Irish Times reviewers run the rule over Stefan Harris Quartet at Vicar Street, Dublin and Our 12th Christmas Show at the Vanguard Gallery in Cork
Stefon Harris Quartet
Vicar Street, Dublin
He concert at Vicar Street, featuring vibes and marimba player Stefon Harris with his quartet, was the final one in the ESB/Note Productions autumn jazz series. It brought their year's programme to a lively and occasionally memorable conclusion.
Apart from the leader, the quartet featured some high-calibre musicians in pianist Xavier Davis, who made such a good impression a few weeks ago with the Tom Harrell Quintet at the Improvised Music Company's Project Weekender, and bassist Tarus Mateen, a vital component in pianist Jason Moran's fine trio at the Guinness Cork Jazz Festival this year. Drummer Kim Thompson, playing only her third concert with the quartet, also revealed great skill, despite an inclination to dot every "i" and cross every "t".

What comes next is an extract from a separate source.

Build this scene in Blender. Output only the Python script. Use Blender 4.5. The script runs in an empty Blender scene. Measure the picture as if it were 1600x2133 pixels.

In the band's favour, too, was the fact that this was a group which, though working from a basis in structure, seemed willing to explore avenues that presented themselves and let the music take it down them. In its shifts of textures, time, contrast and dynamics the music had a sense of discovery about it and a constant feeling of surprise, and if its discursiveness was sometimes at the expense of form, the results whenever it achieved a balance between all these elements were superb.
This was epitomised by Rebirth, a beautiful piece of music by Harris, part of a suite he wrote for his next Blue Note album. Lyrical, with the most savoury of changes and delicately nuanced playing, it was equalled only by Harris's affectingly valedictory Epilogue For Milt, written to mark the death of another great vibes player, Milt Jackson.
Harris, however, is his own man; there are no signs of any influence by Jackson, Gary Burton or any other previous notables on the instrument. He also seems to think compositionally, not alone as a soloist, but also, more importantly perhaps, in responding to the overall direction of the group's collective playing. With Harris and Davis tossing ideas back and forth, there was freshness and invention in what they did with Summertime, and in the way the venerable Bye Bye Blackbird surfaced in the second set to be brilliantly deconstructed. And, in both cases, with a sure sense of fun and how far the musicians could take it without losing the shape of the particular performance.
Ray Comiskey
Our 12th Christmas Show
Vangard Gallery, Cork
This year's Christmas show at the Vangard has contributions from 12 artists, many of whom have held solo exhibitions at the gallery in recent years. This collection of both emerging and established names has yielded a compelling interaction of artworks.
The most recent artist to have held a solo exhibition in the gallery is Colin Crotty, surely one of the country's most exciting emerging young artists. A painter's painter, he establishes complex, seductive surfaces, which suggest landscape settings. The energy of his surfaces finds an ally in Martin Finnin, whose ever-increasing vocabulary of abstract shapes and vibrant colour has a similar intensity and presence.
In contrast, Simon English's contribution has a stillness and tranquillity to it, as an uncomplicated relationship between land and sky is punctuated only by a discreet pale sun or glowing moon. In John Philip Murray's head studies we see a similar economy, with the facial features across the series progressively becoming diminished so that the identity of the figure is purposely denied to the viewer.
Michael Canning's Permanent Impermanent has a magical quality not unlike the artwork designs for the 4AD music label. His study of lace drapery in a pensive monochrome is full of mystery and drama. Jim Savage's charcoal drawing, Big Fern, has similar intricacies with an expressive line used to render organic form.
Two sculptors are included in the line-up. Sarah Flaherty's curious bronze forms are both seductive and threatening, typified by the union between weapon-like spikes and the decorative motif of cast nipples. The physical centrepiece is Michael Quannes's Buoyed, rendered in his preferred medium of limestone. Here, a male figure and an unidentifiable animal are unified in a striking hybridisation.